In an email, Cohen said the adoption of the new strategy does not make Wells' existing line of TDFs obsolete, but rather will compliment more passive strategies.
"Both strategies can deliver what we feel is the most important feature of a TDF strategy–downside protection in the years approaching retirement–in different, complementary ways," he said.
The new actively managed funds, which will be offered in five share classes, including R6 shares, will come at a cost, but Cohen says the premium for the active strategies is in part tempered by using lower-cost EFTs for the passively managed portion of the funds. The funds' expense ratio will fall in the middle of its peer group, said Cohen.

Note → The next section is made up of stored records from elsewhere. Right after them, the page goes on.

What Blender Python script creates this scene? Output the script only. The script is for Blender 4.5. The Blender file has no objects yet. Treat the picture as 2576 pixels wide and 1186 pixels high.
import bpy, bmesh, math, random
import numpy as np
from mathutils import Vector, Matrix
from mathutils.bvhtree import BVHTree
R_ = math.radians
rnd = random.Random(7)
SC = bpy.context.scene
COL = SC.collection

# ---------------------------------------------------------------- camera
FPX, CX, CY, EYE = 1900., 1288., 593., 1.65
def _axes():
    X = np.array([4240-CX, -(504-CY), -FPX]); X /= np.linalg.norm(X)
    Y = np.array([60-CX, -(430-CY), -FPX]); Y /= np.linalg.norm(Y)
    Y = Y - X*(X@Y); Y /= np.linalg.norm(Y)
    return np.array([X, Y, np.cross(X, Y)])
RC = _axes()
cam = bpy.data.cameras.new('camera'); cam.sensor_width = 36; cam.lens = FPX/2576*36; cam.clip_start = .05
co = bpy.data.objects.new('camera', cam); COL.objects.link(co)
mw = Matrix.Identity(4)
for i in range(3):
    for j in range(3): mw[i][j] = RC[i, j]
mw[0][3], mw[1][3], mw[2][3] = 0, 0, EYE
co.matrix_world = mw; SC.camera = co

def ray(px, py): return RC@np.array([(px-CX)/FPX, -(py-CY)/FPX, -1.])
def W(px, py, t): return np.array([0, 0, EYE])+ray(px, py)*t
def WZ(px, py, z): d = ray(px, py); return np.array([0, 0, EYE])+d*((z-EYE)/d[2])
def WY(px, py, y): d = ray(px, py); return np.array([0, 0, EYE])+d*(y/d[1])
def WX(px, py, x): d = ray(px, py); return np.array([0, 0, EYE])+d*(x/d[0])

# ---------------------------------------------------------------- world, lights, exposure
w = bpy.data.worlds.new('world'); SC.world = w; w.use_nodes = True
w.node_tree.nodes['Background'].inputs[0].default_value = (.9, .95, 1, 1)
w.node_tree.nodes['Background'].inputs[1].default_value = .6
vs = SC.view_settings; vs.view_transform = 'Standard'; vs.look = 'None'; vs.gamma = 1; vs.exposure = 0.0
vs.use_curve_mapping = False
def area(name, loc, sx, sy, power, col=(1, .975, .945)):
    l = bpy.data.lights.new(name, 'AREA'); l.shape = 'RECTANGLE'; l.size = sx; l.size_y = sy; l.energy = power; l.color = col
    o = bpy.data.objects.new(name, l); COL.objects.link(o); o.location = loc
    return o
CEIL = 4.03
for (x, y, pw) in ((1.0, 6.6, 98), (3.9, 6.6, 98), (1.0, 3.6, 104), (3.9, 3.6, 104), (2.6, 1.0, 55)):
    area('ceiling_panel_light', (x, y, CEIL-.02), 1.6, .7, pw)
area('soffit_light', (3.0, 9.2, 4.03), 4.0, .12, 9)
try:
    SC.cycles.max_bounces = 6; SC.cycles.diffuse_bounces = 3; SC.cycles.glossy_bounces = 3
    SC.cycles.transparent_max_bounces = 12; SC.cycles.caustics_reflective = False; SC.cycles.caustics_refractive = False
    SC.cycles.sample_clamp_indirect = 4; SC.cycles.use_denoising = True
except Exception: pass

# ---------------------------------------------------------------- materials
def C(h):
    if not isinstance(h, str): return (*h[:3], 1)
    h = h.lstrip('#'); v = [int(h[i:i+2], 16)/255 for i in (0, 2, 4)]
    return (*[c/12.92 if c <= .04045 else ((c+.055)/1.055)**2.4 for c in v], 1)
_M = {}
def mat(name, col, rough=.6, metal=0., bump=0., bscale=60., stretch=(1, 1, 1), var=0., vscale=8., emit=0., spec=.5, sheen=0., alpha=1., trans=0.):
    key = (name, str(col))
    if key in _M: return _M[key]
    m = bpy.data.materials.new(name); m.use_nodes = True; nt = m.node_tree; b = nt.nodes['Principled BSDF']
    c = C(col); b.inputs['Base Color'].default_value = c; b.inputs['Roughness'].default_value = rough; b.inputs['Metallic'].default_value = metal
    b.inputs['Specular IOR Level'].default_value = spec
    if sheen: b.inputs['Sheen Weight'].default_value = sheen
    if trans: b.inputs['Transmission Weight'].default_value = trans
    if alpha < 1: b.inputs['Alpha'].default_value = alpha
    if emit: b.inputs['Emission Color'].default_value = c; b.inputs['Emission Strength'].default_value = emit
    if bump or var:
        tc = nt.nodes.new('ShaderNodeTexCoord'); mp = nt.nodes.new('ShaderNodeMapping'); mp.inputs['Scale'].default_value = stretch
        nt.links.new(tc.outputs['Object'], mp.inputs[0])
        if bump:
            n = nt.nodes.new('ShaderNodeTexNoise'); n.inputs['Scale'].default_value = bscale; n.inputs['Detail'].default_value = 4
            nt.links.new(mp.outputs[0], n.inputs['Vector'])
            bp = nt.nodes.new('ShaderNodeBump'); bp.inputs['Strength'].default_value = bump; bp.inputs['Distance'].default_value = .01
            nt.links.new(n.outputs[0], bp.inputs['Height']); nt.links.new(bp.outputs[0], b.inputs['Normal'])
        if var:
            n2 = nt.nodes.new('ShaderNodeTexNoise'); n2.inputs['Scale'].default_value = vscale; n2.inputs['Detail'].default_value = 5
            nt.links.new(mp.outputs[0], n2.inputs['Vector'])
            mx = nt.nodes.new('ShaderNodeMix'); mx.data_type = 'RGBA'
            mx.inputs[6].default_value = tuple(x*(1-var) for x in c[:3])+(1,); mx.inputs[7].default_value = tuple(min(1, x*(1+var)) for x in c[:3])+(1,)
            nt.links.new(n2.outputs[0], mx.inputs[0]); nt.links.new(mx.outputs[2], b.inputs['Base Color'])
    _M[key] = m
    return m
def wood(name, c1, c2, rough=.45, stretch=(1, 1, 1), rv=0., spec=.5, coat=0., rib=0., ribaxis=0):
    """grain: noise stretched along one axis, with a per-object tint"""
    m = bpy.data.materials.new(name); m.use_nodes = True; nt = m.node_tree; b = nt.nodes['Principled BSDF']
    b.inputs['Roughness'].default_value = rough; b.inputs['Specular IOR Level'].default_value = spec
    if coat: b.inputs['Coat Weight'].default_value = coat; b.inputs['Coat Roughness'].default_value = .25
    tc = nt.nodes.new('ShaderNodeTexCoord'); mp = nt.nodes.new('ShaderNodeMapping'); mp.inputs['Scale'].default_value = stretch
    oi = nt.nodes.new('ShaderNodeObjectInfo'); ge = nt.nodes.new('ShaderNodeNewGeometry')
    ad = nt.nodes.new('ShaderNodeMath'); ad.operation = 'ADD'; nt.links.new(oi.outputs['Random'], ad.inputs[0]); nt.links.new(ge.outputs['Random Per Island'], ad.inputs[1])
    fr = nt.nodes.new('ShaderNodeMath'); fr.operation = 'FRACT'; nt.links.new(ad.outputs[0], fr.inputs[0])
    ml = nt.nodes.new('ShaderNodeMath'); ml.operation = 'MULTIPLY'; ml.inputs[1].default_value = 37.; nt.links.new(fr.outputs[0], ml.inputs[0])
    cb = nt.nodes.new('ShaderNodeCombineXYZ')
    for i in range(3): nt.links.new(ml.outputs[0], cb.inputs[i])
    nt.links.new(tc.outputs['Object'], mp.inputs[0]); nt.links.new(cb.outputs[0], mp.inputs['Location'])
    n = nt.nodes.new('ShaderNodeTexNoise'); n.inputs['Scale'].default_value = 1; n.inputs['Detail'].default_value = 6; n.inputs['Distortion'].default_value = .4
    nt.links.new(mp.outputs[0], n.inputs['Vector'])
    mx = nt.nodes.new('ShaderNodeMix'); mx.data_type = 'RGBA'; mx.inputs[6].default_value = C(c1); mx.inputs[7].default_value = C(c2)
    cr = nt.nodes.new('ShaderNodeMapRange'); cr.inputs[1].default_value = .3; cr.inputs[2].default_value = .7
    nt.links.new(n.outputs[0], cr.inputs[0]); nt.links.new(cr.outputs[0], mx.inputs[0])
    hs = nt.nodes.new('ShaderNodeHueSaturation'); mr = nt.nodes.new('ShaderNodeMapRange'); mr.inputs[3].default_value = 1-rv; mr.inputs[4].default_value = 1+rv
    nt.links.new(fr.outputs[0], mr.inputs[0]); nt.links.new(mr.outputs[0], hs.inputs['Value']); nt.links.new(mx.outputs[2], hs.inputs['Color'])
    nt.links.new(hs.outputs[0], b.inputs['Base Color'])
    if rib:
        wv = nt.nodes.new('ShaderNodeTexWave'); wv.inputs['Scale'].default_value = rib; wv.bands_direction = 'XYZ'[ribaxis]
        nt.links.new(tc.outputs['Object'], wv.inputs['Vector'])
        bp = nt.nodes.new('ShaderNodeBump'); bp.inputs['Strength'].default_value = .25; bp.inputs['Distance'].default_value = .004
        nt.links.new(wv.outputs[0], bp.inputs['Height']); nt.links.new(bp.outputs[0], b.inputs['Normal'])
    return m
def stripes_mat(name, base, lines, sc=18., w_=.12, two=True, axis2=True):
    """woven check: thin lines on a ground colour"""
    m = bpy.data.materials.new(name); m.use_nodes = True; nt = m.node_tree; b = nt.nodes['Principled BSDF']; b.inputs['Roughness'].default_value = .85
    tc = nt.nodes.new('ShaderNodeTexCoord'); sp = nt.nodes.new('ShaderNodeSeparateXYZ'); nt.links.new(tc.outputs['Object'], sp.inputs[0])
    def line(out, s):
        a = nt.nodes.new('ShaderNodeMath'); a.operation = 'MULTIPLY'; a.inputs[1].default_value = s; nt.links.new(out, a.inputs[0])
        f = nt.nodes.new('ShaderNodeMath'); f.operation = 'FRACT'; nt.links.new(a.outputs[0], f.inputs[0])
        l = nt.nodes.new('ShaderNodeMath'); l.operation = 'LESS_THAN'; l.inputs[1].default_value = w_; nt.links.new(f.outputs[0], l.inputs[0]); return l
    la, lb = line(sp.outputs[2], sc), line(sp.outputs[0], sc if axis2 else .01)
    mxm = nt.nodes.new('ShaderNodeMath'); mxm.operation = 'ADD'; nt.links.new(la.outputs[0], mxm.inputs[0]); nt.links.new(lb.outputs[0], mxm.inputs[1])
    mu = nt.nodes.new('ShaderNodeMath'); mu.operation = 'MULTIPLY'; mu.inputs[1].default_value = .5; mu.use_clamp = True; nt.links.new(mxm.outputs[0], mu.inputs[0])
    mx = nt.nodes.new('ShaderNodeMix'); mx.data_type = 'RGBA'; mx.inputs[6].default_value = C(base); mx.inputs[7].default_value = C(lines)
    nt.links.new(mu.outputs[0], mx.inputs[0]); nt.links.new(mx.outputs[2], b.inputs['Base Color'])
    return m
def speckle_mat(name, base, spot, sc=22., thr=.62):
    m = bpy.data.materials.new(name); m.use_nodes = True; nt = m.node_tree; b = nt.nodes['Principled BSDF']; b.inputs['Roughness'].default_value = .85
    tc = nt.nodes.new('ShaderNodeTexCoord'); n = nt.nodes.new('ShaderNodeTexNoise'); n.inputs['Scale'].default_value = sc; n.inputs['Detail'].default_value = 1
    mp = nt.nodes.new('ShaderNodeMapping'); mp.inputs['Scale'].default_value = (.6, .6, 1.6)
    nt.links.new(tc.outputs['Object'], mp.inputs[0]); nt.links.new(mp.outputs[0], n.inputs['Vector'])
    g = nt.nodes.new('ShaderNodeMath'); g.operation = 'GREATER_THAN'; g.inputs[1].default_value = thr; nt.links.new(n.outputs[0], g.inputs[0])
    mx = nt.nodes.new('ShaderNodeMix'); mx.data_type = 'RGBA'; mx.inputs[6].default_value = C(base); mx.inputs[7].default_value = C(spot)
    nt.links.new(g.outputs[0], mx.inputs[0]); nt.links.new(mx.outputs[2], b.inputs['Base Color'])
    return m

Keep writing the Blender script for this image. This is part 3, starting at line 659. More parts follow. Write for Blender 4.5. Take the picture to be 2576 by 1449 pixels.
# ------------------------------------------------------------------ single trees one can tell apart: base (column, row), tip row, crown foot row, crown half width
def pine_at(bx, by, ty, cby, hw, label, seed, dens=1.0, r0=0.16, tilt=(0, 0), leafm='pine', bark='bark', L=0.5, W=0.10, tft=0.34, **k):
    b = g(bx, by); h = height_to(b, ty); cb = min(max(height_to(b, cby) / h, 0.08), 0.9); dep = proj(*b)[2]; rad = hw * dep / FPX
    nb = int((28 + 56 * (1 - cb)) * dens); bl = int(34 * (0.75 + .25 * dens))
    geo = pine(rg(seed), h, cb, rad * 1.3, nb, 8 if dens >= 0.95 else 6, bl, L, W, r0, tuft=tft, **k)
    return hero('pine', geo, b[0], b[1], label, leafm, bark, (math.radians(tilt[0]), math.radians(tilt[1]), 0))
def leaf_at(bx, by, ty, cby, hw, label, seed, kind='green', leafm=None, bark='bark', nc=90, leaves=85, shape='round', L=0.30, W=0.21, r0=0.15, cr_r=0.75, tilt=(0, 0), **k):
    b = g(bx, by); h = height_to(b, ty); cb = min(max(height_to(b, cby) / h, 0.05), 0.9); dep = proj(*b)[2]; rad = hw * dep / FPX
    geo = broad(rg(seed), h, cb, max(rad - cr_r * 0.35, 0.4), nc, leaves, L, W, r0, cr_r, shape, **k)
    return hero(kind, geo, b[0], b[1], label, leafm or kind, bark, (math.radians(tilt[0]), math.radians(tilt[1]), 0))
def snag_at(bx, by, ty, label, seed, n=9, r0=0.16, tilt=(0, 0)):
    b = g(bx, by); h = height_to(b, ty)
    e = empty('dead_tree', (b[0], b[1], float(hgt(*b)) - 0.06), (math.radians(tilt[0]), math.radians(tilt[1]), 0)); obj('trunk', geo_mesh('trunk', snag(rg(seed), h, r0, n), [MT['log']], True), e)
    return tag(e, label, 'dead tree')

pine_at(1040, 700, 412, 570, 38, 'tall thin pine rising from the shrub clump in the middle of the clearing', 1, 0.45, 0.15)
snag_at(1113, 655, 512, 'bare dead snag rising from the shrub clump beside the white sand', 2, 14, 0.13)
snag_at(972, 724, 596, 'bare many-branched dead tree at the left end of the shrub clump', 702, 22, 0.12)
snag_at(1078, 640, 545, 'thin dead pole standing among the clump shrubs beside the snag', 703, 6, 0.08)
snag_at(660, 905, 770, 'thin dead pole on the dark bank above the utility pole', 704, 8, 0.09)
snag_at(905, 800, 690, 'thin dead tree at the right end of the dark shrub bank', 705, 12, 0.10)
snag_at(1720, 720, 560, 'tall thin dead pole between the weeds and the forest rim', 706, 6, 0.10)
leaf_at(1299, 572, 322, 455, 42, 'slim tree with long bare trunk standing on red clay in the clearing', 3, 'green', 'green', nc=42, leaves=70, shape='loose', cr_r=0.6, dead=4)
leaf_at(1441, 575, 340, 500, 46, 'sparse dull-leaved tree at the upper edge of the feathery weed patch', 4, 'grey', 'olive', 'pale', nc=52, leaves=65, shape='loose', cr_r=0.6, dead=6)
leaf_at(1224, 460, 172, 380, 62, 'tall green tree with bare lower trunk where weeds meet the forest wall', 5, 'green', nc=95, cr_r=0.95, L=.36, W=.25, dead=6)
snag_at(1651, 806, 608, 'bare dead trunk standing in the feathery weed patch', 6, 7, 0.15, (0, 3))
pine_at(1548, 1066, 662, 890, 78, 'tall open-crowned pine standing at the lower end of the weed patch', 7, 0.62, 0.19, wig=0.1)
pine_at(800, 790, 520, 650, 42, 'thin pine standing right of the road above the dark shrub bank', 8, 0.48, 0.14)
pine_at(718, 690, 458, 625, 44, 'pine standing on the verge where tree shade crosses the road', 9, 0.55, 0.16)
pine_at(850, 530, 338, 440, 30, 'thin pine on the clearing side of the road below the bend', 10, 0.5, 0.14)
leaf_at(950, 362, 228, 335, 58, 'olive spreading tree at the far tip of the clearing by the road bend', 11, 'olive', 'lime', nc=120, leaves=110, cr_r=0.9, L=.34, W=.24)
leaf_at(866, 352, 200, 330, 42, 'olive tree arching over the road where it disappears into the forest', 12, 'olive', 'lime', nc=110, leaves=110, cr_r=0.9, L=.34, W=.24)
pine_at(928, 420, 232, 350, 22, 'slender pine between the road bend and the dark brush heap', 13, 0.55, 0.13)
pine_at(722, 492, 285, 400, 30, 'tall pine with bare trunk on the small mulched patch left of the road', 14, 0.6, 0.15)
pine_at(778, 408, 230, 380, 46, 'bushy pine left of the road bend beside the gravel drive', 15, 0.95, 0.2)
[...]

Recently, Dimensional Fund Advisors introduced a new line of TDFs that purports to use hedging strategies to protect against interest rate and inflation risk.
For his part, Cohen sees the future of the TDF market bifurcating, much as the mutual fund market has relative to passive and active management approaches.
"Many target date managers deemed 'active' today invest in active underlying funds, but follow a relatively static glide path. Since asset allocation tends to drive a funds risk and return, we feel that an active TDF strategy must have the ability to adjust its asset allocation in response to changing market conditions in order to meaningfully hedge against the volatility and drawdown risks that investors face near retirement," explained Cohen.
Eventually, plan sponsors will demand more tangible risk-return benefits in exchange for paying for those active fees buried in the cost of traditional TDFs, thinks Cohen.
As is, TDFs hold about $700 billion of retirement savers' assets and are by far the most popular qualified default investment option.
In the future, Cohen sees two camps of TDFs emerging: one preferring lower-cost passive strategies, and one willing to pay for active strategies that hedge against volatility and downside risk.